Bully Pulpit: Callahan


When I met him late in his life, in January 2007, there was snow on the ground. I opened the door to his apartment and found him in bed. The room was dark, stuffy, small. I felt instantly claustrophobic. A writer from Willamette Week, Beth Slovic, had just done a piece on him entitled, “Tales From the Crip.” It seemed like an apt title.

I followed his brief career as a one-CD singer/songwriter: attended his performances; met and interviewed a number of people who knew or played with him; visited him and talked on the phone with him, often for more than an hour. He opened up, told me he had lost interest in cartooning. I urged him to continue drawing and gave him work, fed him ideas. He told me about his life, his dream for the future, his disappointments and triumphs, and almost as an afterthought, pumped out several cartoons.

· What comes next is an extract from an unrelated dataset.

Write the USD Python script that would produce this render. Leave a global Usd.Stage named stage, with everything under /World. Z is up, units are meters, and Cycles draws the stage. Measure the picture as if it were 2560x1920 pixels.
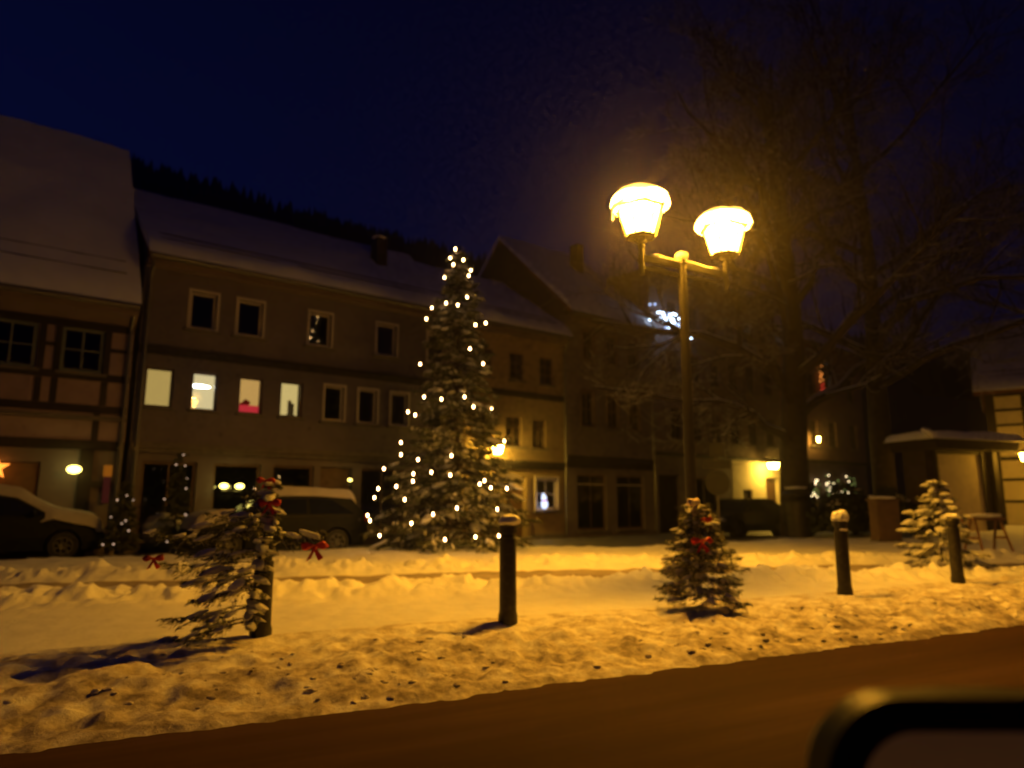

When he first mentioned that he was thinking of applying for graduate school and going into counseling, I almost laughed in his face. I thought he was joking. Callahan, the rapier wit? How would he ever stomach those dull psych classes? He was light years beyond that.

The better I got to know him, the more I realized he was serious about starting over. He wanted respect, but he also wanted to do something that had a lasting effect. He wanted to help people.

I know, that doesn’t fit with who we think he is. He’s Callahan the alcoholic, first-of-his-kind, outrageous, irreverent, angry social critic/male chauvinist cartoonist. Wrong. He’s Callahan the perpetual student, bleeding heart, do-gooder, substance abuse counselor, sensitive listener. Wrong again. He’s bitter, resentful, suspicious. No. He’s grateful, giving, trusting.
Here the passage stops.